Fehler hat Baerbock – jedenfalls öffentlich wahrnehmbar – bisher kaum gemacht. Ein nicht ganz ernst gemeint ausgestreckter Mittelfinger bei „Illner“ oder ein Interview über Asylpolitik, das für etwas Aufregung in den eigenen Reihen gesorgt hat, dürften nicht hängenbleiben. Dass sie offen darüber spricht, dass Parteichefin sein und zwei kleine Kinder haben nicht immer einfach ist, bringt Sympathien.

Und er? Sorgte schon eher für Aufreger. Sowohl über Bayern als auch über Thüringen äußerte Habeck sich im Wahlkampf-Eifer, als gebe es dort keine Demokratie. Nach dem Bayern-Spruch entschuldigte er sich, nach dem zweiten Mal verabschiedete er sich unter Selbstbeschimpfung („wie dumm muss man sein“) aus den sozialen Netzwerken Twitter und Facebook. Eine Überreaktion, finden manche.

Habeck und Baerbock hatten und haben auch Glück: Die SPD erholt sich bisher nicht, die große Koalition begeistert nicht gerade, Umweltthemen wie Klimaschutz und Diesel-Abgas haben Konjunktur, mit der AfD haben die Grünen einen klaren Gegner und die Chance, sich als Alternative gegen Populismus und Angst zu positionieren.
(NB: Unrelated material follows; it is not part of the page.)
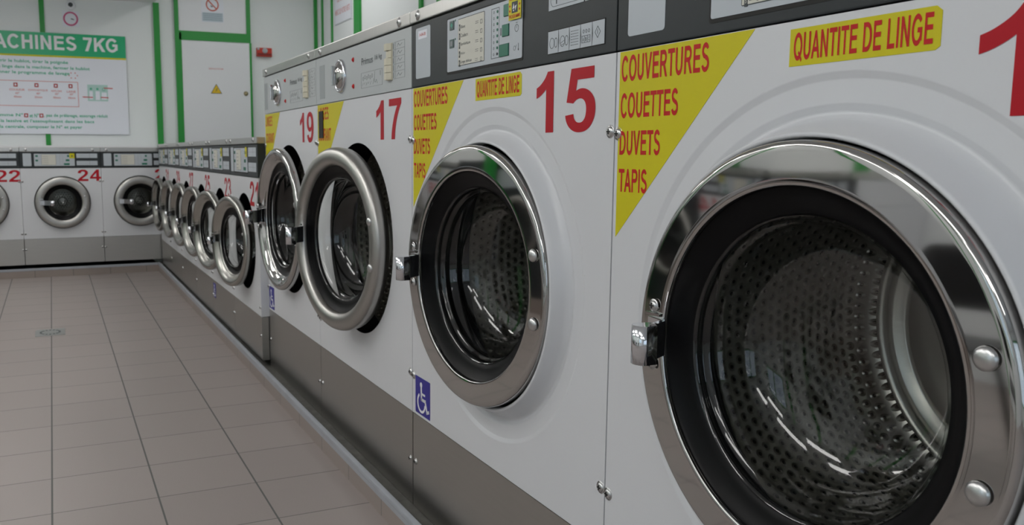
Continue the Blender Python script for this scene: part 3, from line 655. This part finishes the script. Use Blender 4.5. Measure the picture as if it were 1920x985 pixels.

Solche Chancen auf grüne Hochkonjunktur gab es schon früher. Etwa nach der Atomkatastrophe von Fukushima 2011. Dann aber kamen Steuer-Wahlkampf und Veggie-Day. Dass dem Duo Habeck/Baerbock so ein strategischer Fehler passiert, wirkt – Stand jetzt – unwahrscheinlich. Mit der Europawahl, Kommunalwahlen und drei Ost-Landtagswahlen haben sie allerdings schwere Prüfungen vor sich.